The property tax shift from Toronto’s new small business subclass will have a greater magnitude than originally estimated when City Council approved the parameters for the relief measure last fall. A report to Toronto Council’s budget committee advises that approximately 29,000 businesses will qualify for a 15 per cent reduction in the tax rate, necessitating a 0.99 per cent increase for the remainder of commercial ratepayers. The offset had previously been pegged at 0.85 per cent.
The introduction of the new tax subclass — which was enabled through an amendment to Ontario’s Assessment Act last year — comes in the overarching context of a recommended 2.2 per cent increase to the commercial tax rate for 2022. Budget deliberations are scheduled for the February 19 Toronto Council meeting.
As provincial legislation now authorizes, any Ontario municipality can enact a bylaw to set criteria for a small business subclass and reduce tax rates by up to 35 per cent for qualifying ratepayers. It has been left to municipalities to set eligibility criteria and determine whether rate reductions will be financed within the commercial tax class or across the broader tax base. Once the tax rate reduction is established, municipalities can apply to the provincial government for a corresponding reduction in the education tax rate for qualifying properties.
Under Toronto’s rules, all commercial properties with a current assessed value (CVA) no greater than $1 million qualify. As well, commercial properties in the downtown, waterfront districts, on an arterial strip designated as one of the “Avenues” in Toronto’s Official Plan or in designated commercial “centres” are eligible, provided that: either the lot size is no greater than 7,500 square feet or the commercial condominium unit has no more than 2,500 square feet of gross floor area; and the CVA does not exceed $7 million.

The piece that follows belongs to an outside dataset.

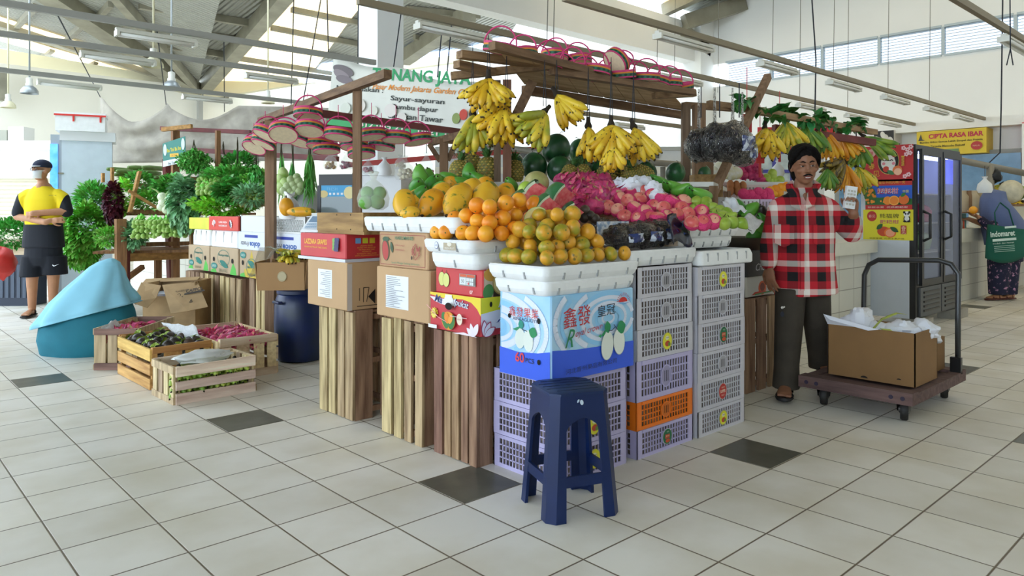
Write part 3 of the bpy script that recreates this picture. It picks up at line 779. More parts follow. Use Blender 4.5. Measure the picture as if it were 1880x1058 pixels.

“A strong majority of business organizations, representing both large and small commercial properties have been consistent in their preference for the small business tax subclass to be funded across all property classes,” states a communique from REALPAC, on behalf of a number of the city’s commercial real estate organizations. “This would significantly reduce tax burden shift onto non-subclass commercial properties.”